Пост русского генерал-губернатора, на который был выдвинут Дедусенко, появился на Севере в разгар конфликта Верховного управления с Чаплиным и союзным командующим Пулем в сентябре 1918 г. Социалистическое правительство изначально видело в генерал-губернаторе не военного диктатора, но властного администратора, наподобие генерал-губернаторов в Российской империи или главноначальствующего Архангельском и водным районом Белого моря в годы мировой войны. Подчиняясь власти российского правительства, северный генерал-губернатор должен был сгладить противоречия между гражданским управлением и русской и союзной военной властью[354]. Однако генерал-губернаторство Дедусенко продолжалось недолго. Эсеровского политика игнорировало и союзное командование, и русские офицеры. Поэтому само Верховное управление вскоре заменило Дедусенко полковником Б.А. Дуровым, полагая, что он будет более приемлем для военных. Но в этом оно просчиталось.
Имя полковника Генерального штаба Бориса Андреевича Дурова, получившего производство в полковники лишь в годы мировой войны, не было широко известно в имперской или революционной России. Прибыв в Архангельск из Англии, он случайно оказался одним из старших офицеров на белом Севере. На роль генерал-губернатора его выдвинуло то обстоятельство, что, в отличие от большинства офицеров области, он симпатизировал Верховному управлению. Дуров сотрудничал с управляющим Военным отделом Масловым в качестве его первого помощника и открыто выступил против чаплинского переворота. Однако эти же обстоятельства оттолкнули от него многих белых офицеров. Среди них ходили слухи, что Дуров не только сочувствовал социалистам, но даже имел связи с большевиками, приехав на Север по визе от советского представителя в Лондоне М.М. Литвинова[355].
Генерал-губернаторство Дурова оказалось окончательно скомпрометировано тем, что его помощником был назначен генерал С.Н. Самарин. Последний считался ближайшим соратником А.Ф. Керенского, которого он поддержал в августе 1917 г. в конфликте с генералом Корниловым. В связи с этим многие офицеры на Севере не подавали Самарину руки. В итоге полковник Дуров и Самарин не смогли сгладить конфликт между правительством и офицерами, которые поступали рядовыми в союзные славяно-британский и французский легионы, лишь бы не служить новой «керенщине»[356].

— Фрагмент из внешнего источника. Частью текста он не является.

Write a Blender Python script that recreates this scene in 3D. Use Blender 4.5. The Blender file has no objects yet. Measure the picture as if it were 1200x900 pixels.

Дуров продержался на посту генерал-губернатора до начала ноября 1918 г., когда он и Самарин подали в отставку, не справившись с беспорядками в формируемом Архангелогородском полку[357]. Впрочем, Временное правительство Северной области уже по крайней мере с октября занималось поисками более авторитетного кандидата на руководящий военный пост. На замене Дурова и Самарина настаивал также новый командующий союзными войсками на Севере британский генерал Э. Айронсайд, сменивший в середине октября 1918 г. генерала Пуля[358]. Поэтому уже в день отставки Дурова и Самарина Временное правительство направило за границу два приглашения. Одно из них адресовалось русскому послу в Риме для передачи представителю российской Ставки при итальянском главном командовании генералу Е.К. Миллеру, которого кабинет прочил на пост генерал-губернатора. Второе было направлено в Стокгольм генералу В.В. Марушевскому, которому предлагалась должность заместителя Миллера[359]. На приглашения оба генерала ответили согласием. Приезд Миллера был намечен на начало января. А тем временем в середине ноября в Архангельск прибыл Владимир Владимирович Марушевский, хорошо известный в союзных военных кругах как командир 3-й особой русской бригады во Франции. До приезда старшего по чину Миллера он был назначен временным генерал-губернатором и командующим войсками и вошел в состав кабинета[360].
Марушевский деятельно взялся за реорганизацию штаба, установил в войсках строгую дисциплину и вернул погоны, чем привлек к себе симпатии белых офицеров, прежде уклонявшихся от службы в русских войсках на Севере и предпочитавших поступать в союзные легионы. Несмотря на то что Марушевский считал себя монархистом, его служба последним начальником Генерального штаба при Временном правительстве в 1917 г. снискала ему доверие в либеральных и даже социалистических кругах. И его приездом первоначально оказались довольны и правительство, и левые политики, и союзные послы[361]. Американский консул в Архангельске телеграфировал в Вашингтон о приглашенных генералах: «Миллер имеет репутацию способного военачальника с либеральными идеями… Марушевский, видимо, пользуется всеобщим уважением. Имеет репутацию либерала и хорошего организатора»[362]. Если приезд Марушевского обеспечил генерал-губернатору поддержку офицеров и положил начало быстрому формированию северной армии, то появление Миллера во многом определило дальнейшую политическую эволюцию белой власти на Севере. Высадившийся 13 января 1919 г. на архангельской пристани Миллер вскоре стал ключевой фигурой в управлении белым Севером, поэтому его взгляды и предшествующая карьера заслуживают более пристального внимания.